Accompanied by Minister of State for Finance Ayesha Ghaus Pasha, Finance Secretary Hamid Yaqoob and FBR Chairman Asim Ahmed, Miftah Ismail painted a very grim fiscal position of the country, and stated that total net revenues of the federal government had turned into negative after transfer of financial share to the provinces under the NFC Award and fulfilling the debt servicing obligations.
“We started from negative Rs600 billion and then the country’s defence, subsidies, running of the civil government, including salaries and pension related obligations, were met through loans.

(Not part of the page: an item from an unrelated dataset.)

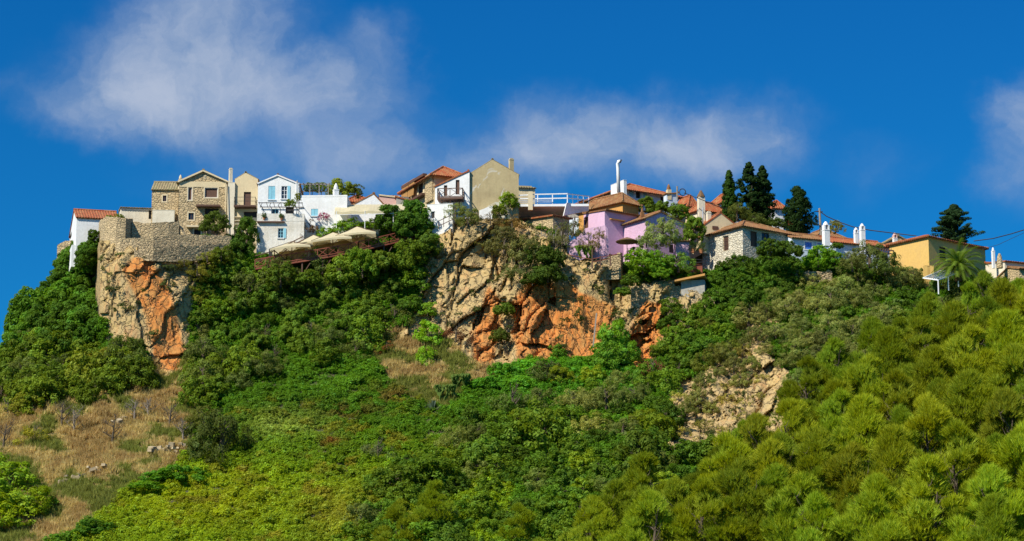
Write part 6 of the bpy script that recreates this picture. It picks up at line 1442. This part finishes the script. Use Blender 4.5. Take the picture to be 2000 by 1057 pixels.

He also stated that there were certain obligations of State-Owned Enterprises (SOEs) which were not fully taken on books.
He questioned that when India could pile up its foreign currency reserves of $600 billion and even Bangladesh surpassed us, how could Pakistan move forward without taking tough decisions and for how long the country would keep begging from multilateral creditors and bilateral friends?
The minister said that Indonesia has imposed a ban on export of palm oil, adding Prime Minister Shehbaz Sharif has talked to the Indonesian president. The prices of palm oil in the international market touched $1,600 to $1,700 and now the government earmarked Rs20 billion oil seeds development. Through increased area, Pakistan could save $750 million to $1 billion precious foreign exchange earnings by producing local palm oil.